“Yet, father, if I had been stone blind; if I had groped my way by my sense of touch, and had been free, while I knew the shapes and surfaces of things, to exercise my fancy somewhat in regard to them, I should have been a million times wiser, happier, more loving, more contented, more innocent and human in all good respects, than I am with the eyes I have. Now, hear what I have come to say. With a hunger and thirst upon me, father, which have never been for a moment appeased; with an ardent impulse toward some region where rules, and figures, and definitions were not quite absolute, I have grown up, battling every inch of my way.
“In this strife I have almost repulsed and crushed my better angel into a demon. What I have learned has left me doubting, misbelieving, despising, regretting what I have not learned; and my dismal resource has been to think that life would soon go by, and that nothing in it could be worth the pain and trouble of a contest.”

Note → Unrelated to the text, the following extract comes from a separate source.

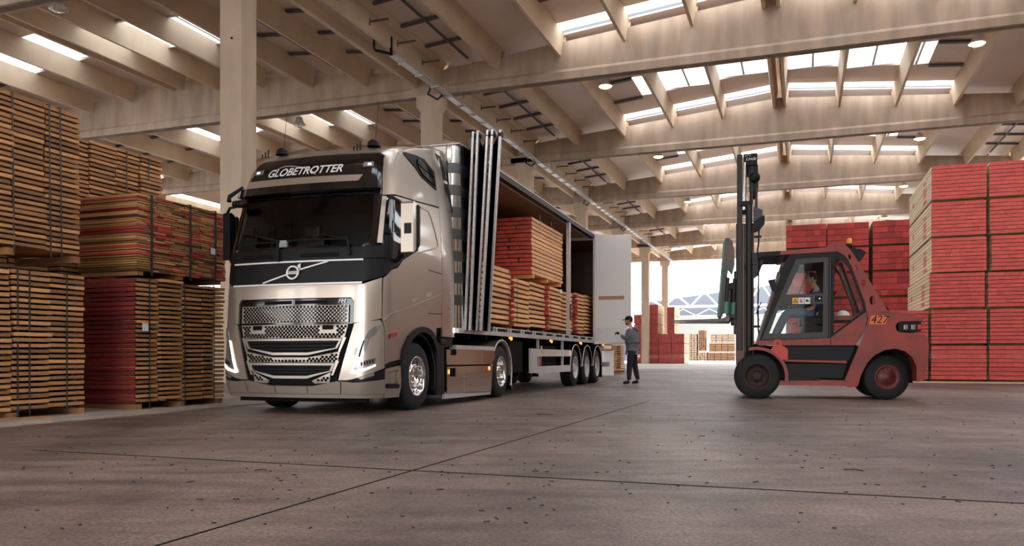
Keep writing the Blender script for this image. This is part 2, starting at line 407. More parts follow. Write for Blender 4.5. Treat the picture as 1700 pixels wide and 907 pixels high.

When she had finished the story of her acquaintance with Mr. Harthouse and his influence over her, she said: “All that I know is, your philosophy and your teaching will not save me. Now, father, you have brought me to this. Save me by some other means.”
Dickens pictured Mr. Gradgrind as a good, earnest man, who desired to do only good for his family.
In gauging fathomless deeps with his little mean excise rod, and in staggering over the universe with his rusty stiff-legged compasses, he had meant to do great things. Within the limits of his short tether he had tumbled about, annihilating the flowers of existence with greater singleness of purpose than many of the blatant personages whose company he kept.
A careful study of what Louisa said to her father will show that Dickens had made a profound study of Froebel’s philosophy of the feelings and the imagination which is now the dominating theory of psychology, and that he clearly understood what Wordsworth meant when he wrote:
“Whose heart the holy forms of young imagination had kept pure.”
Sissy Jupe failed utterly to satisfy Mr. M’Choakumchild at school. She could not remember facts and dates. She could not be crammed successfully, and she had a very dense head for figures. “She actually burst into tears when required (by the mental process) to name immediately the cost of two hundred and forty-seven muslin caps at fourteen pence halfpenny,” so Mr. Gradgrind told her she would have to leave school.
“I can not disguise from you, Jupe,” said Mr. Gradgrind, knitting his brow, “that the result of your probation there has disappointed me—has greatly disappointed me. You have not acquired, under Mr. and Mrs. M’Choakumchild, anything like that amount of exact knowledge which I look for. You are extremely deficient in your facts. Your acquaintance with figures is very limited. You are altogether backward, and below the mark.”
“I am sorry, sir,” she returned; “but I know it is quite true. Yet I have tried hard, sir.”